4 must-read IT leadership books

07.05.2015
You have your pick of hundreds of books on business, leadership and creative thinking in business. But which ones are really worth your time These hand-picked books from 2015 address some of the most important IT leadership issues of our time, including how to analyze data more effectively, how to hire in our current "everyone is an expert" culture and what it really means to lead in the face of widespread adversity and economic upheaval.

'Data-ism: The Revolution Transforming Decision Making, Consumer Behavior, and Almost Everything Else'

Author: Steve Lohr

Data discovery is transforming how IT operates, but it is also transforming how we think about problems and how we resolve them. That's the key insight from this seminal book on the data analysis explosion happening in just about every major company. As more IT leaders hire chief data scientists and invest in the future of big data, Lohr puts it all in perspective.

"The technology and tools of data science do matter," Lohr told CIO.com. "But the real goal is to shift the culture across the organization, to foster a mindset, so that thinking about data becomes the starting point of inquiry. It's a mentality that can be summed in a question: What story does the data tell you That moves the pendulum of decision-making. Data and analysis play a larger role in most decisions, and intuition and gut feel less so. Extol the virtues of data-ism, but recognize its limits. After all, intuition, at its best, is a person synthesizing a lot of data, but the kind you can't put a crisp number on."

'Act Like a Leader, Think Like a Leader'

Author: Herminia Ibarra

Leadership should be focused on providing directions to the people on your team. It's not about your personal goals and life direction. That's a key takeaway from this book on managing in an era when the teams within a large organization tend to be self-directed. The goal is to maximize how much productivity everyone can achieve, and that requires a unique leadership style.

"Today technology industry leaders need new and different skills than those that made their success in the past," Ibarra told CIO.com "Technical and functional expertise now matters less at the top than business acumen and 'soft' leadership skills. It's no longer enough to be a great technologist, leaders are also expected to be strategic thinkers, who can offer their CEOs and peers insights on key decisions from an overall business perspective and not simply from the vantage point of their function, and to excel at the art of getting buy-in for their ideas from a diverse set of stakeholders. Building both of these skill sets depends on gaining external perceptive -- increasing outsight."

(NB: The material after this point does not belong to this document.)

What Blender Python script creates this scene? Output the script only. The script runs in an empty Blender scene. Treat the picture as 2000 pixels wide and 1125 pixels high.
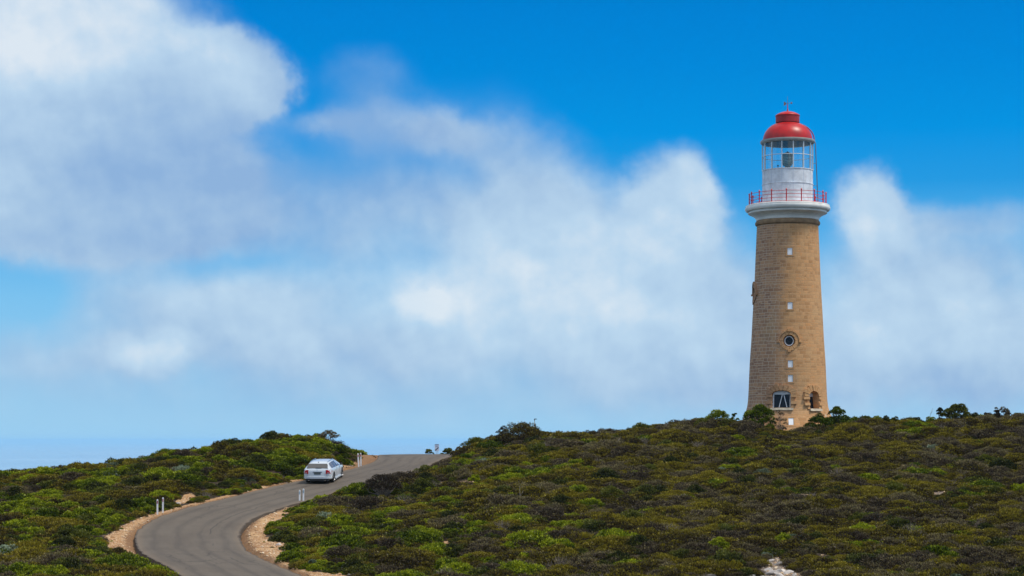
import bpy, bmesh, math, random
import numpy as np
from mathutils import Vector, Matrix

R = math.radians
random.seed(7)
rng = np.random.default_rng(11)
scene = bpy.context.scene
COL = scene.collection

# ------------------------------------------------------------------ camera
F = 3900.0            # focal length in photo pixels (photo 2000 px wide)
HZ = 860.0            # photo row of the horizon
cam_d = bpy.data.cameras.new('camera')
cam = bpy.data.objects.new('camera', cam_d)
COL.objects.link(cam)
cam.location = (0, 0, 0)
cam.rotation_euler = (R(90), 0, 0)
cam_d.sensor_width = 36.0
cam_d.lens = 36.0 * F / 2000.0
cam_d.shift_y = (HZ - 562.5) / 2000.0
cam_d.clip_start = 1.0
cam_d.clip_end = 1.0e6
scene.camera = cam

# ------------------------------------------------------------------ view
scene.view_settings.view_transform = 'Standard'
scene.view_settings.look = 'None'
scene.view_settings.exposure = 0.0
scene.view_settings.gamma = 1.0
scene.cycles.max_bounces = 6
scene.cycles.volume_bounces = 2
scene.cycles.transparent_max_bounces = 12
scene.cycles.use_denoising = True

# ------------------------------------------------------------------ sun
SUN_EL, SUN_AZ = R(60), R(112)      # azimuth clockwise from +Y (view direction)
sd = Vector((math.sin(SUN_AZ) * math.cos(SUN_EL), math.cos(SUN_AZ) * math.cos(SUN_EL), math.sin(SUN_EL)))
sun_d = bpy.data.lights.new('sun', 'SUN')
sun_d.energy = 2.7
sun_d.angle = R(14.0)
sun_d.color = (1.0, 0.93, 0.82)
sun = bpy.data.objects.new('sun', sun_d)
COL.objects.link(sun)
sun.location = sd * 200
sun.rotation_euler = sd.to_track_quat('Z', 'Y').to_euler()


def s2l(c):
    return tuple(((v / 255.0) / 12.92 if v / 255.0 <= 0.04045 else ((v / 255.0 + 0.055) / 1.055) ** 2.4) for v in c)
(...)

'Work Rules!: Insights from Inside Google That Will Transform How You Live and Lead'

Author: Laszlo Bock

What can you learn from a vice president of HR at Google Plenty. In his detailed account of leadership practices in the famed search company, Bock explains how the ruling authority on a team is essentially the one who influences, trains, and supports his team. It's no longer about having the most power or even making the decisions. You are leading a team of people who might even be better at making decisions than you and better at their jobs.

"One of the biggest shifts we'll see will be one towards hiring generalists, not specialists," Bock told CIO.com. "Leaders should focus on hiring nimble, collaborative learners, not siloed specialists. Why Because your company isn't static. So why hire employees who only fit what your company is today, not where it might be in five years When you focus on hiring for the long term, you seek out general athletes rather than candidates with highly specialized skills."

"Invest in a candidate who's eager to learn, consume new experiences, and buys into your company's mission for the long haul," he says. "Specialists will crank out the work at hand, and do it quite well. But, they won't bring the same value as an employee that's dynamic and can be successful across different parts of your company."

'The Simplicity Cycle: A Field Guide to Making Things Better Without Making Them Worse'

Author: Dan Ward

Written with any business leader in mind -- even if that person happens to run the Pentagon -- this well-written book explains what happens when companies get too caught up in the process and do not have an end-goal in mind. It's not just for military leaders. The book doesn't throw out complexity as some books do, especially those that espouse a simple design aesthetic. Instead, it provides advice for how to lead in the midst of complexity before it all gets out of hand.

"Managing complexity is difficult for a lot of reasons, but largely because talking about complexity is difficult," Ward told CIO.com. "We often don't have a clear way to communicate exactly what we mean by words like 'simple' or 'complex.' So I wrote The Simplicity Cycle to give leaders and teams an intuitive, visual vocabulary that makes these talks more productive and effective."

"The key to managing complexity is to understand why it's important and to identify how and when it becomes destructive," he says. "That's actually easier than it sounds, once we know what to look for. The Simplicity Cycle shines a light on a collection of complexity-related pitfalls we often fall into. It makes the difficult task of managing complexity much easier."